Article 1 Section 2:

The House of Representatives shall chuse their Speaker and other Officers;and shall have the sole Power of Impeachment.

Article 1 Section 3

The Senate shall have the sole Power to try all Impeachments. When sitting for that Purpose, they shall be on Oath or Affirmation. When the President of the United States is tried, the Chief Justice shall preside: And no Person shall be convicted without the Concurrence of two thirds of the Members present.

Judgment in Cases of Impeachment shall not extend further than to removal from Office, and disqualification to hold and enjoy any Office of honor, Trust or Profit under the United States: but the Party convicted shall nevertheless be liable and subject to Indictment, Trial, Judgment and Punishment, according to Law.

If you can find an obligation for the House to transmit anything at all to the Senate in that text, I’ll eat my hat.

It’s all a bunch of sound a fury signifying nothing. “Impeached” is just a word. Unless he’s removed by the Senate, it means nothing (it might have political implications, good or bad, but those will happen regardless). I guess Trump just wants to prevent the history books from saying he was impeached? Which is dumb, that is what they are going to say. In any case, Pelosi will eventually send it to the Senate and all this argument will be moot. And thank goodness for that, because this is the dumbest argument.

Does that offer extend to the words “privacy” and “abortion” as well?

I personally read it the same way you do - your argument is with Feldman. I already explained why I thought it was worth bringing up in the forum.

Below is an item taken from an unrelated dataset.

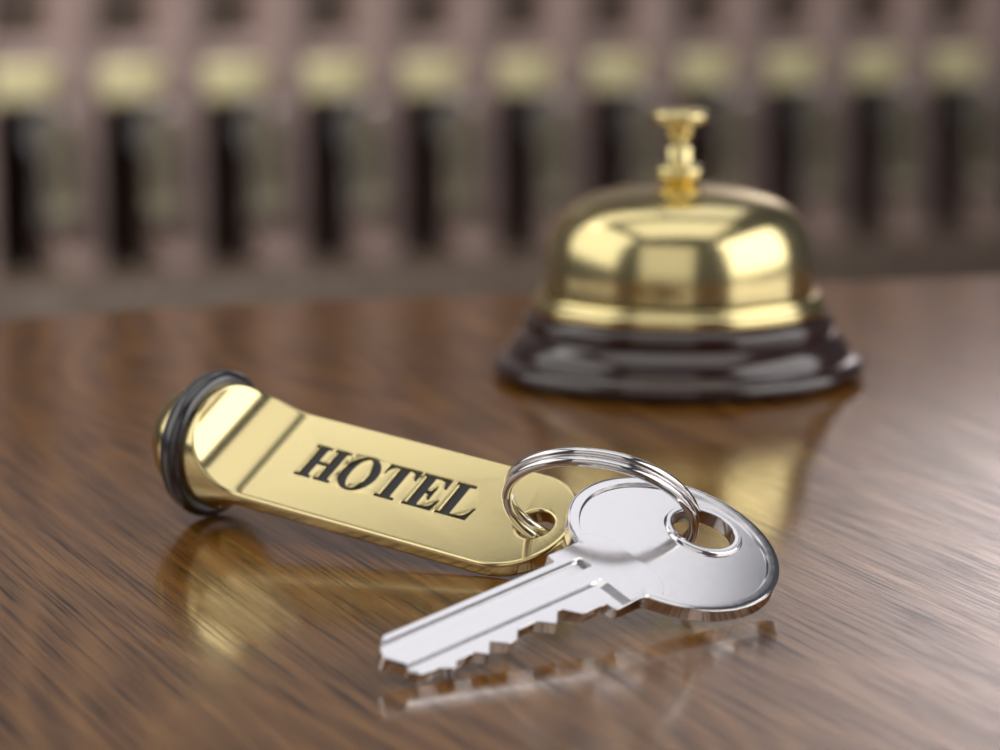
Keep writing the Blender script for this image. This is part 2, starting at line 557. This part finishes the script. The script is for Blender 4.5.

Yes, fair enough. It just strikes me that almost everything we know about how impeachment ‘works’ comes from the House and Senate rules, not the Constitution. Without checking, I’m sure the Senate rules rely on the House ‘transmitting’ the charges and supplying ‘House managers’ etc, but it looks to me as if — per the actual Constitution— the Senate could go ahead and vote to hold a trial today, regardless of what the House does.

/Hat tip. Nicely done.

I think the right to privacy was more or less assumed at the time of the Founding. After all, where does the 4th Amendment ban on unreasonable searches and seizures come from? Or the ban on compelled self-incrimination?

Or is the thinking that those had to be explicitly called out because they don’t spring from natural rights? I know that such obvious rights had been (and continue to be) ignored and trampled on by governments as long as there have been humans, of course.

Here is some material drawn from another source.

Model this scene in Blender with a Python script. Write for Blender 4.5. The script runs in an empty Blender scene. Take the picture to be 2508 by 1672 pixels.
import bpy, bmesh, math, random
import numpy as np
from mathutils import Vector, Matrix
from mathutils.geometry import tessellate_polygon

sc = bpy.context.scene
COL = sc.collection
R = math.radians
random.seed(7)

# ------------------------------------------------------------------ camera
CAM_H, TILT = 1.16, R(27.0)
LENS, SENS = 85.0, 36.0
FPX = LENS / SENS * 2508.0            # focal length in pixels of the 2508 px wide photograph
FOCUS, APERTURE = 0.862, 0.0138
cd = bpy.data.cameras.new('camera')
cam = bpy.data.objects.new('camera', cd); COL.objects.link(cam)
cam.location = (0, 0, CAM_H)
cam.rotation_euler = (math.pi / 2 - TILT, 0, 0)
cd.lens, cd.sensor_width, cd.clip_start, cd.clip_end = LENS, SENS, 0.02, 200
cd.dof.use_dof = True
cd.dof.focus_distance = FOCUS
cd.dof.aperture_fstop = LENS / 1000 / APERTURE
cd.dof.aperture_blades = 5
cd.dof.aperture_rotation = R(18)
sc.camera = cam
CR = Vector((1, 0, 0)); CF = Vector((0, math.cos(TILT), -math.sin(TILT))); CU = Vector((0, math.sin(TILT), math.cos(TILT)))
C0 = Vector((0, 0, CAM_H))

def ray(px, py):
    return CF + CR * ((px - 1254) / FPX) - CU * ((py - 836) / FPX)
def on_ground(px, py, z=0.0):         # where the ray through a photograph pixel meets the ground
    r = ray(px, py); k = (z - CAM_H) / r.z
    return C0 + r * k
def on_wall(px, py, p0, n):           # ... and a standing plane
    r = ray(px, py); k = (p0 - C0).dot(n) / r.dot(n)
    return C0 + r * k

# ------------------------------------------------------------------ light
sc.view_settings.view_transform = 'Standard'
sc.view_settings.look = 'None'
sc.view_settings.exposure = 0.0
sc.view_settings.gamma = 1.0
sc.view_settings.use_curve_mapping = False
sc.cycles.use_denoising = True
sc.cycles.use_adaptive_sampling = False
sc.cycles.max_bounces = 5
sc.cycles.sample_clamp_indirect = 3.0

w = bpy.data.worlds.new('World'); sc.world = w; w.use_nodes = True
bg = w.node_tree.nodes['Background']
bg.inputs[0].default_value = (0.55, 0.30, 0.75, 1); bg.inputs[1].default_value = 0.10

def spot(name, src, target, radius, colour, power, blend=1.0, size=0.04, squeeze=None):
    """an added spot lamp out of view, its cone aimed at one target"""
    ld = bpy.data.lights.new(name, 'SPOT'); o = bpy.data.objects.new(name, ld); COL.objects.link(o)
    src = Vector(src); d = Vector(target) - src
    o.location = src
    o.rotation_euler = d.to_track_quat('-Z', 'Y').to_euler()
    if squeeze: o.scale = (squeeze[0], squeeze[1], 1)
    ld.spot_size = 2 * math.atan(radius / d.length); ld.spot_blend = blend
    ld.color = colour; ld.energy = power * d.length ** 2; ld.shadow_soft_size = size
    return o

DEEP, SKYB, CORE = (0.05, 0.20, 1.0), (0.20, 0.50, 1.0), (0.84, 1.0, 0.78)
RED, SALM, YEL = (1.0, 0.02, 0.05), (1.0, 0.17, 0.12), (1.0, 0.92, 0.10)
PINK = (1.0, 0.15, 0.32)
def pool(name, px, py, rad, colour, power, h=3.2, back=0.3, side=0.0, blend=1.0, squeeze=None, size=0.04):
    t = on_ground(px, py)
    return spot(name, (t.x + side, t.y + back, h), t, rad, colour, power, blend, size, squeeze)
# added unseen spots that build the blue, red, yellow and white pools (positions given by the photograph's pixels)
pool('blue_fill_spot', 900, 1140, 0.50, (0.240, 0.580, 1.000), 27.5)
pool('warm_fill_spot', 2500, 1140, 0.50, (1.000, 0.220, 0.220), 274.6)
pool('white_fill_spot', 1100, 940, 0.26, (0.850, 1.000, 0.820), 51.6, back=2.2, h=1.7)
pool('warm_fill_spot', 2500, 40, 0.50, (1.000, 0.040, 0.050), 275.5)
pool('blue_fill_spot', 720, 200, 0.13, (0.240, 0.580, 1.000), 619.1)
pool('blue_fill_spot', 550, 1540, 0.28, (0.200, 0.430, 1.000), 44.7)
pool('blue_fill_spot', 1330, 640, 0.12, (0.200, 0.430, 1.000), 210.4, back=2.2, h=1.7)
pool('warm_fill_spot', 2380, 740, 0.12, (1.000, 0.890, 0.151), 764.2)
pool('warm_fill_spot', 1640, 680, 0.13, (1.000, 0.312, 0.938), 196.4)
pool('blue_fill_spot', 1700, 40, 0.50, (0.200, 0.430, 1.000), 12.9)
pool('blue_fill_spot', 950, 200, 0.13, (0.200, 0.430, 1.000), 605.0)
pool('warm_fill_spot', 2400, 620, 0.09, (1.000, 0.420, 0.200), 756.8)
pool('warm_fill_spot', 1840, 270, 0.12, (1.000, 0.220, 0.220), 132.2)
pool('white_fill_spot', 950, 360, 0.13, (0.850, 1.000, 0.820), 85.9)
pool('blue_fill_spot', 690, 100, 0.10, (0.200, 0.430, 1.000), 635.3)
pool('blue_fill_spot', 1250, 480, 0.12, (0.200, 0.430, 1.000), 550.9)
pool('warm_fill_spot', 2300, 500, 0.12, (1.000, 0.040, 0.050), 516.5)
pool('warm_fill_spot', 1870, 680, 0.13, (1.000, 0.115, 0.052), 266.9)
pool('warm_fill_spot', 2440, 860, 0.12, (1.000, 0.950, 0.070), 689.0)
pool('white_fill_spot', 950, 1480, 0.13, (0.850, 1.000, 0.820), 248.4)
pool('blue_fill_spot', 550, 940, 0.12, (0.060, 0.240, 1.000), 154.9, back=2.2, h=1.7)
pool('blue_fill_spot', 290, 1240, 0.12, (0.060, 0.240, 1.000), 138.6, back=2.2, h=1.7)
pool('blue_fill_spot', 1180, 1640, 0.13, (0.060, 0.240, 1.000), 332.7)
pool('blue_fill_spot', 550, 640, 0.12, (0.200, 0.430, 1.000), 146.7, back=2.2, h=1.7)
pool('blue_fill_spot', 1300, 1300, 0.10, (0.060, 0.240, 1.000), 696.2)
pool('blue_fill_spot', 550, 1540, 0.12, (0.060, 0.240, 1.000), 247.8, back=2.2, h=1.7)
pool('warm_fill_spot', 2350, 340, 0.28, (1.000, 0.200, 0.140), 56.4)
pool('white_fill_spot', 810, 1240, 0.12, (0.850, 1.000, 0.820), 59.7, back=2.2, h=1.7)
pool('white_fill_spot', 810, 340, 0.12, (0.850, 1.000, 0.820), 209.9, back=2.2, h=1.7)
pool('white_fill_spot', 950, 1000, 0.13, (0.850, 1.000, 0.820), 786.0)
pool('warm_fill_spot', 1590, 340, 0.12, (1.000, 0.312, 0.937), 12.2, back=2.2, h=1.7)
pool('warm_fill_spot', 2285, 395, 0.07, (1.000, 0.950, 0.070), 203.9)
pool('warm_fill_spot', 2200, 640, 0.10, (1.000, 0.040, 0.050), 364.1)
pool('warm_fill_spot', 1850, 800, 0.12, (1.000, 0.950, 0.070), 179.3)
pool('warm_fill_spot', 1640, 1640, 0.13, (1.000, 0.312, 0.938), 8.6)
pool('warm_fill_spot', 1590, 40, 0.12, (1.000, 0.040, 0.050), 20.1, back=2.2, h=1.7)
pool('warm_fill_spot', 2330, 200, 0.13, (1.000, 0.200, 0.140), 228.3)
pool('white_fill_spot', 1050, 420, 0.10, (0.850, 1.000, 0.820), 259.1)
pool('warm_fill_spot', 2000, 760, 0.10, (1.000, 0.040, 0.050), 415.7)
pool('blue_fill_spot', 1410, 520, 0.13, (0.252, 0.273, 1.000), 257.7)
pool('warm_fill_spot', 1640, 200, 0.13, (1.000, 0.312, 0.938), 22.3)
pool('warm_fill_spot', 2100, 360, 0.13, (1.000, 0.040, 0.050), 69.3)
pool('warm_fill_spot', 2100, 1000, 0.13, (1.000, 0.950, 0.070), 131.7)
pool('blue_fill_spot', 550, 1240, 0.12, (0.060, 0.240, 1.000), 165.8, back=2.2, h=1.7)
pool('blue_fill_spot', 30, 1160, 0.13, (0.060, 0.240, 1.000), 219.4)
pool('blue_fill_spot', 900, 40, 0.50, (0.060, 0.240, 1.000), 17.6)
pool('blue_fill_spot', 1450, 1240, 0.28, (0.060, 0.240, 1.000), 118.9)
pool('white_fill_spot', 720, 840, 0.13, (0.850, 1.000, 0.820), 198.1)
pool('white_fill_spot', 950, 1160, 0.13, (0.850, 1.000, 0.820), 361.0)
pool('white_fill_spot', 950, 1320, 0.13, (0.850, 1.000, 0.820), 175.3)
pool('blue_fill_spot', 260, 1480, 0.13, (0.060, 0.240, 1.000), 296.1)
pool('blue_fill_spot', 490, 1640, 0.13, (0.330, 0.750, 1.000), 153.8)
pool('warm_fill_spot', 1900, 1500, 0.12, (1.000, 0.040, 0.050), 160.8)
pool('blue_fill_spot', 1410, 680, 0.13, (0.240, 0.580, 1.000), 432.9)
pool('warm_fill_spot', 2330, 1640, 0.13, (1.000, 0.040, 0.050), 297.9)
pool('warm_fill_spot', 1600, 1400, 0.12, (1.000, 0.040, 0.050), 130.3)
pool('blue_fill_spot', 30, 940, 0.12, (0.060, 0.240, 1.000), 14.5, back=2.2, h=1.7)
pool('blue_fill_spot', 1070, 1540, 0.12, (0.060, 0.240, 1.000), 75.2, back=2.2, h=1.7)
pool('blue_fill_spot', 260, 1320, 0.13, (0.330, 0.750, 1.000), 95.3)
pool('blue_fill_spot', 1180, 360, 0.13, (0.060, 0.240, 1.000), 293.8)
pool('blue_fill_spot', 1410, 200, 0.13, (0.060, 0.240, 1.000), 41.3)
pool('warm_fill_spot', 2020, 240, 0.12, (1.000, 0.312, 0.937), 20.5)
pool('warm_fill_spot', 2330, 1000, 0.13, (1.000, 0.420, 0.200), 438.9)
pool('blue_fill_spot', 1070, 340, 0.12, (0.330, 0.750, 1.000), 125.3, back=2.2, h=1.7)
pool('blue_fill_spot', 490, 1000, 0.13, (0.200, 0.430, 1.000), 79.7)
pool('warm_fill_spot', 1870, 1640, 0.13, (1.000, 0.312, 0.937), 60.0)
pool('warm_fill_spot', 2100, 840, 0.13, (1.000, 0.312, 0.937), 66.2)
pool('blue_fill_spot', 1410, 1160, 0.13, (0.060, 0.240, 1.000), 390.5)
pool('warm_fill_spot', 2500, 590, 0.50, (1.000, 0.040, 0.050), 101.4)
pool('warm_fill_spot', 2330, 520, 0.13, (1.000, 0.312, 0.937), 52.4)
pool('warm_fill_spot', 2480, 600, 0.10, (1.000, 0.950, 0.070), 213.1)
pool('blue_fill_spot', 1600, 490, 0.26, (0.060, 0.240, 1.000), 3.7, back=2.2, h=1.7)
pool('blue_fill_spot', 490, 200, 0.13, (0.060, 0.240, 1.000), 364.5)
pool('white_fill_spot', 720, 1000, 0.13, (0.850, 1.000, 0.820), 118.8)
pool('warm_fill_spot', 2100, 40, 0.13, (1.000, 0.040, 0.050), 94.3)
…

Sure, but it was also more or less assumed that an impeachment vote is both necessary and sufficient for a trial.

It means that a nontrivial portion of our electorate and its representatives knew the President was a crook.

It doesn’t really change anything, but I think there’s some value in bearing witness accurately.

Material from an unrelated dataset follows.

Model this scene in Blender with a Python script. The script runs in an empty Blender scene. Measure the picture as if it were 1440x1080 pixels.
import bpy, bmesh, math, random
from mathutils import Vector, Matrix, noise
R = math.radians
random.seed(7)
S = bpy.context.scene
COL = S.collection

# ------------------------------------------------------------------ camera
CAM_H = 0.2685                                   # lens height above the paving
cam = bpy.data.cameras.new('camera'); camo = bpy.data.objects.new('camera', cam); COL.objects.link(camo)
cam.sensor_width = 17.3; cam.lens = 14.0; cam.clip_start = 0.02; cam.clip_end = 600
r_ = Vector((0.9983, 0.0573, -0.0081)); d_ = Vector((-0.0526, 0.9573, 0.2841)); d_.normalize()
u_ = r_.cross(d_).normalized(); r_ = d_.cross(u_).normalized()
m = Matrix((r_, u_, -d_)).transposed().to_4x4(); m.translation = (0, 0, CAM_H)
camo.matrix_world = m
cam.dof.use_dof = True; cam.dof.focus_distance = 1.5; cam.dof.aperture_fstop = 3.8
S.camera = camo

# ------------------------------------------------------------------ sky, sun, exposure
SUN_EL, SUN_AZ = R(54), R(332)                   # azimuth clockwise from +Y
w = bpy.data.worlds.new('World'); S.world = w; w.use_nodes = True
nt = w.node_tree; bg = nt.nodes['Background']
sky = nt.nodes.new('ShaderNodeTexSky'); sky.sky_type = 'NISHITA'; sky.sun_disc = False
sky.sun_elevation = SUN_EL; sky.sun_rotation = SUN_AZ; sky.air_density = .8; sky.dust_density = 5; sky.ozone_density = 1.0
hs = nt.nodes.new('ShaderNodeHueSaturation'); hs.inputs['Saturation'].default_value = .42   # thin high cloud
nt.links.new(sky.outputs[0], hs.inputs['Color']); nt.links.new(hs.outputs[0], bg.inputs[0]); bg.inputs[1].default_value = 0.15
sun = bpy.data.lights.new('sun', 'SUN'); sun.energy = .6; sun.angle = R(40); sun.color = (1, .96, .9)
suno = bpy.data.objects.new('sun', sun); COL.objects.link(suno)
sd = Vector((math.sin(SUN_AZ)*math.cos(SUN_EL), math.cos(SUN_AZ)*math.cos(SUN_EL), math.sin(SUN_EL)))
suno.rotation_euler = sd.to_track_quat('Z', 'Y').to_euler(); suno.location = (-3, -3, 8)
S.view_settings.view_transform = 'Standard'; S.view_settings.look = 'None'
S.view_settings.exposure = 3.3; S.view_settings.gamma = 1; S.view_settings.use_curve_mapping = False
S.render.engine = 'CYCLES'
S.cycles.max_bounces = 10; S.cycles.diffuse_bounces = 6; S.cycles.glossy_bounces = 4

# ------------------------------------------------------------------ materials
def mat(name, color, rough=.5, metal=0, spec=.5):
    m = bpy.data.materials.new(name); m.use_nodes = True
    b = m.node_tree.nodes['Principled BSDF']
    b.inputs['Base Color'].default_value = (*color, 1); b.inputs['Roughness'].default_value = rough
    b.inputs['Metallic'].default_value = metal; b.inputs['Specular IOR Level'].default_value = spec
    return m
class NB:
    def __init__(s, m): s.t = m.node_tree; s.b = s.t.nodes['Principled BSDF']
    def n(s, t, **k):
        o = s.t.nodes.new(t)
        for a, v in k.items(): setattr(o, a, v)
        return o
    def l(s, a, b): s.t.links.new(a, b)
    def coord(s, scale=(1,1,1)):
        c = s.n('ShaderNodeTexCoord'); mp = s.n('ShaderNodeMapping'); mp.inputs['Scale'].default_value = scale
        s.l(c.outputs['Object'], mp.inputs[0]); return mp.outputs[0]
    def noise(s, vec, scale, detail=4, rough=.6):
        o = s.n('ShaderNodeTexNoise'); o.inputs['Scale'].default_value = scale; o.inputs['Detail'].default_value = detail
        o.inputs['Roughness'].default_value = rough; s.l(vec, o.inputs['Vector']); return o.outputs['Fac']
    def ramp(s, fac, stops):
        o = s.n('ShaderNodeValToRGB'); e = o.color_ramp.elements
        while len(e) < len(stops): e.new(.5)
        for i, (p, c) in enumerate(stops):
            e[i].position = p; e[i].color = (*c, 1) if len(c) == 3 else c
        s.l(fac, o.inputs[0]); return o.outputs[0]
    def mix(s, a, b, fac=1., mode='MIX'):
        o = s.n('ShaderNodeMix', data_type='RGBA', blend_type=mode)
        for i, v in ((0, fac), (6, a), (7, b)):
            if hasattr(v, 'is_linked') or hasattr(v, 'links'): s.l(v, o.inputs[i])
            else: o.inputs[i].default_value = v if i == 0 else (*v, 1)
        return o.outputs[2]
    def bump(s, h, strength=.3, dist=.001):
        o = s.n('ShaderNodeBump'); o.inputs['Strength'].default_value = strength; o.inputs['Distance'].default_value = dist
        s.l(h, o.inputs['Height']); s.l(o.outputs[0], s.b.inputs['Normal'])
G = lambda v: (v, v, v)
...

Yes, but my point is, whether or not you can make some arcane argument that he isn’t actually “impeached” because Pelosi doesn’t forward it to the Senate has no bearing on that outcome.

That seems to be the case. No reason the Republicans in the Senate can’t start a trial tomorrow.

The constitution doesn’t provide any structure for what is considered an official act of the House and what isn’t. The House decides that. If they say that the Senate must await transmittal before acting, then they have that power. I don’t see how anyone would have standing to sue, other than a member of the House, and it’s unclear that Pelosi refusing to transmit a bill a member didn’t vote for causes any harm to that member, so it might require some who voted for it to sue.

If the Senate starts voting on stuff the House hasn’t delivered, the House can surely sue to invalidate those votes. I doubt the courts want to tell the House what does and does not constitute proper internal procedures for exercising its Constitutional powers. I mean, if the Senate can decide that X has been approved by the House without the consent of the House, then what’s to stop McConnell and Trump from just passing whatever laws they want?

The inability to point to anything approved by a vote of the House? Something like this:

I think that means the House has impeached the President. Is there some other way the House should convey that? Can the House pass a bill which the Speaker then pretends isn’t a bill, for the purposes of preventing the Senate from taking it up? I doubt it.